Praise James Cameron, though. Do you remember what happened the last time a high-profile, blockbuster director attempted to make a comedic epic? Well, in 1979, a man named Spielberg directed a film titled 1941. Then, in 2001, Michael Bay directed Pearl Harbor. Wait...

Well, just keep in mind the type of disasters that can occur when you mix blockbuster with comedy.

Luckily for all involved with True Lies, Cameron managed to pump out quite the ride, albeit a sexist one (I’m not the first to notice the almost constant barrage of insults directed towards woman, especially the use of the word bitch when describing them). This mentality is an obvious theme in the film because all of the male characters insult, manipulate, or abuse a woman at least once through the movie’s running time.

I'm not quite sure how he does it, but Cameron brings out the best in good old Arnold, who himself manages to turn a performance with a comparable level of believability. Much is also to be said about Tom Arnold, who is in my opinion a fine comic talent; he practically steals the show and if I'm not mistaken, Arnold plays off of some of his fine wit, because the Terminator is quite humorous here himself.

Oh, and any film with Charleton Heston talking about wind getting “blown up his skirt” is worth the price of admission alone.

True Lies
This is a bare-bones release from 20th Century Fox, just a simple back-catalogue title.

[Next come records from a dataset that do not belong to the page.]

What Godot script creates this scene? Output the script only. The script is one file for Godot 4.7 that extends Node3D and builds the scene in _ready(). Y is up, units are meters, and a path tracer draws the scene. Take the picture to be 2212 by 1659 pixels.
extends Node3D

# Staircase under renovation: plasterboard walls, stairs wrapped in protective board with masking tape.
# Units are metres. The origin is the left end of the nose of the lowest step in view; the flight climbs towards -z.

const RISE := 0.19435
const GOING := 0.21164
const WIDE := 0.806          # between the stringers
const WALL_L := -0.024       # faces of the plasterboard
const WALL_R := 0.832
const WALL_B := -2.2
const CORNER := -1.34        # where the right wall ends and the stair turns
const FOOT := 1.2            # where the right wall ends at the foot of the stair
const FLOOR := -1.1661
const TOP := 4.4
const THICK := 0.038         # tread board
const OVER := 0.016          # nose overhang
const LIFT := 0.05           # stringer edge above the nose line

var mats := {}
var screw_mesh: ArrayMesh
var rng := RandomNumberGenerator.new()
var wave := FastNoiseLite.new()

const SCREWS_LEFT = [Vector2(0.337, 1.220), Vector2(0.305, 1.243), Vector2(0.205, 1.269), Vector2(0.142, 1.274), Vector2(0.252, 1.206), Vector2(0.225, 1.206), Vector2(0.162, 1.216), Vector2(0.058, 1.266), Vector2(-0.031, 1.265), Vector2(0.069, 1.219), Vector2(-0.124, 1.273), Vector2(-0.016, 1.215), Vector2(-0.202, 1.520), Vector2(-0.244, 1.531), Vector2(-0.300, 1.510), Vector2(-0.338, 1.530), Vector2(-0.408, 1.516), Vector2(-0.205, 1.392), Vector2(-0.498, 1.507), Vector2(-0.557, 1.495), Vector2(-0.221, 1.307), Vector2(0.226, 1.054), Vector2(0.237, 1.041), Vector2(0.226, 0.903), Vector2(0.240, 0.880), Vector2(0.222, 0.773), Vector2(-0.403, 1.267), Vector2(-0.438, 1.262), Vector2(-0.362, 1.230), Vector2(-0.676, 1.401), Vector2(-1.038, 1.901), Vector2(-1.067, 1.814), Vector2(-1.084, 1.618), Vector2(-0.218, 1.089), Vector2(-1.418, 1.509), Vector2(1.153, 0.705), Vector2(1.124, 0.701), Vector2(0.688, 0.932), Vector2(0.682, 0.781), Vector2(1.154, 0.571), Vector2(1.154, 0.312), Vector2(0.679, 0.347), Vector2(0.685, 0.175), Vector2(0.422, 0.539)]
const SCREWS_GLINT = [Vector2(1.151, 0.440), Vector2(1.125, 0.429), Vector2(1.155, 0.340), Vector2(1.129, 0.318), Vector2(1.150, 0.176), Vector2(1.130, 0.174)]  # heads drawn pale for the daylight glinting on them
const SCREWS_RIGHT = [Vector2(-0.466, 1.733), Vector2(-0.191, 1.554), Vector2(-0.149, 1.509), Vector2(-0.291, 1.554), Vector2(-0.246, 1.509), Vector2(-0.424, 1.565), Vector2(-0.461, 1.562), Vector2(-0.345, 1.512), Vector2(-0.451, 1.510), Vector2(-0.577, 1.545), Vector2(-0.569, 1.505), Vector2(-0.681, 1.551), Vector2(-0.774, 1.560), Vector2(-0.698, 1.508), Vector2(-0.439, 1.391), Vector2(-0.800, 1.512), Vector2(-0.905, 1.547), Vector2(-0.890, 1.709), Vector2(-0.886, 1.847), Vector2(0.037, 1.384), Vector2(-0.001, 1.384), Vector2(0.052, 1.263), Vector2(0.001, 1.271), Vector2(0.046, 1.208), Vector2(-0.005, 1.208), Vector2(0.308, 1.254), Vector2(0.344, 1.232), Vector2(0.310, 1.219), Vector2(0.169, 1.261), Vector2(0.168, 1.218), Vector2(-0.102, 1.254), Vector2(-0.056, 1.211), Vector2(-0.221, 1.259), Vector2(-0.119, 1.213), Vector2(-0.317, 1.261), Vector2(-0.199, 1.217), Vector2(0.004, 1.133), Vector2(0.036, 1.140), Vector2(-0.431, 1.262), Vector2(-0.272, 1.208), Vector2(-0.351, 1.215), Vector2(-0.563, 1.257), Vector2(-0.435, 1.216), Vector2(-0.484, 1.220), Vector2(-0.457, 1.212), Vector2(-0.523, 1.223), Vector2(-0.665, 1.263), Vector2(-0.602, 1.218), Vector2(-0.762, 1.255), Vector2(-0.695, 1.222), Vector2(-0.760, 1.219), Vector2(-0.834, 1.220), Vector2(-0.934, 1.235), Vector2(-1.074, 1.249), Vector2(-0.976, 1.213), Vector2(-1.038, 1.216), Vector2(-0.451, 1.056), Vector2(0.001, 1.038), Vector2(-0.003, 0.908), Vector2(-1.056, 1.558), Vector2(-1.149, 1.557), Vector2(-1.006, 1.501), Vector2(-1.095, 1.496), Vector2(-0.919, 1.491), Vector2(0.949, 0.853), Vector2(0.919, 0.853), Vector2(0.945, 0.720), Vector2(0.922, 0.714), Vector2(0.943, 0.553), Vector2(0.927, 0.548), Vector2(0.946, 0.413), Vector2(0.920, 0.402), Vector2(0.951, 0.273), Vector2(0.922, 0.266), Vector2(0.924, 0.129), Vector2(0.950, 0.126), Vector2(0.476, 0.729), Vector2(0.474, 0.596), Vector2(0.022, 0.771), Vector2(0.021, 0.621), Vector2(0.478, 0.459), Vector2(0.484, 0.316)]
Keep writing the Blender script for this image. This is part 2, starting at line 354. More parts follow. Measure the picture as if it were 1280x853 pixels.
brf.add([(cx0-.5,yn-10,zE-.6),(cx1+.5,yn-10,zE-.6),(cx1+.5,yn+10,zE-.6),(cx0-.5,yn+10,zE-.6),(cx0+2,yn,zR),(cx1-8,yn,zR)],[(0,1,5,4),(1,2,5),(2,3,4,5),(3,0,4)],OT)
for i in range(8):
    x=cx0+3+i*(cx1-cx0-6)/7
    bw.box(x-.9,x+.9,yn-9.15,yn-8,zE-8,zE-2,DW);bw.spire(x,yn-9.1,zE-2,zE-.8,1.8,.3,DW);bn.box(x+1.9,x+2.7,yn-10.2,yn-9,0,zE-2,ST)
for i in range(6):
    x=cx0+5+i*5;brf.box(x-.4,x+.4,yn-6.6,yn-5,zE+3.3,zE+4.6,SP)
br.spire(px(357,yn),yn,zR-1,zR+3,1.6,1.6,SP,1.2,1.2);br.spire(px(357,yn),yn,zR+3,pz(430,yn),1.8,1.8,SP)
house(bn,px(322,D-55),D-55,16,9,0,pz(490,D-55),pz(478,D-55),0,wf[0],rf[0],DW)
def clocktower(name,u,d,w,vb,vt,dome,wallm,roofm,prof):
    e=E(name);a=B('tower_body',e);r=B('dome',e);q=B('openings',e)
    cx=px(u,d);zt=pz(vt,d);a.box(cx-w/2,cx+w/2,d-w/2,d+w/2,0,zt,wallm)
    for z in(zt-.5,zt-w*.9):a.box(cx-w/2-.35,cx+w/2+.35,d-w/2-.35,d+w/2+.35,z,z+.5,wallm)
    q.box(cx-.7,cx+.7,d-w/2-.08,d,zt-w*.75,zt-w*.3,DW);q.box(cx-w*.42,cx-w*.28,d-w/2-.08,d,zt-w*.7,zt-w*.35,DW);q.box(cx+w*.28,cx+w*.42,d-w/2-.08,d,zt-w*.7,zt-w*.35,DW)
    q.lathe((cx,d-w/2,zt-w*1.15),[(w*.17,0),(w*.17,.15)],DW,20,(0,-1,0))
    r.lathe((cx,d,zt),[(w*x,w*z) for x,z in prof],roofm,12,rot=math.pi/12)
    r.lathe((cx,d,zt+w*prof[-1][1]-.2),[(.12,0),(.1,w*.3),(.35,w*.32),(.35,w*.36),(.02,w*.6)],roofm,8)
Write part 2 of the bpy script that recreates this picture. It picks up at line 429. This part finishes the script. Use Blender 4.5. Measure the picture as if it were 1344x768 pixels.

Presented in 2.35:1 Non-Anamorphic Widescreen, True Lies comes off as a little rushed.  Strangely enough, this DVD is THX certified. I can’t see why, at least not on the video side of things, seeing as this is really a sub-par transfer.

From the opening credits, the excessive and overly abundant amount of edge-enhancement rears its ugly head, as does the considerable amount of grain this picture is riddled with. James Cameron can make a slick looking film, and True Lies is just that, but this picture wouldn’t lead you to believe that. Thanks to the lack of Anamorphic enhancement, moiré effects are noticeable constantly and are rather distracting. Unnerving, really.

This area of the DVD makes this reviewer happier, but not much. After all, this is a THX certified disc. True Lies is presented with an adequate, if underwhelming, English 5.1 Dolby Digital Surround Soundtrack. It’s not a bad track, but it’s not going to make the cat blow up like the 5.1 mixes for Black Hawk Down or The Matrix.

Surround use is okay, with composer Brad Fiedel’s score getting a lot of attention. A nice highlight is the scene with the Harrier Jet. Not bad stuff, not a bad mix; it just doesn’t seem as though any time was spent to make it especially excellent. Like I said, this is just a catalogue title.

Also supplied are English and French 2.0 Dolby Digital Sound mixes.

Firstly, it’s “extra”, not “extras”.  All we get here is a full-frame theatrical trailer for True Lies with an English 2.0 Dolby Digital mix. Well, technically, it’s not full-frame because James Cameron uses a Super-35 negative for all of his films- I guess that is some sort of small consolation for us technophiles out there.

True Lies
True Lies is a great ride, a real clever mix of humor and action, even a little bit of drama for good measure. Suffice it to say, had this film been directed by anyone else other than Cameron, it would have suffered. Even though he has only directed seven features to date (does Piranha II even count?), Cameron has shown himself to be a true master of the medium we hold so near and dear.

The oft-rumored True Lies: Five Star Collection is still in the works, apparently wading around in some limbo that’s keeping it from being released in timely fashion. And True Lies 2 is coming in 2003, so there is some hope for the Tasker family yet.

If you’re a huge Cameron fan, go and buy the disc. If you already own it, just keep waiting for the double-dip, or just keep holding your breath for the Special Edition. I know we double-dippers are already turning blue.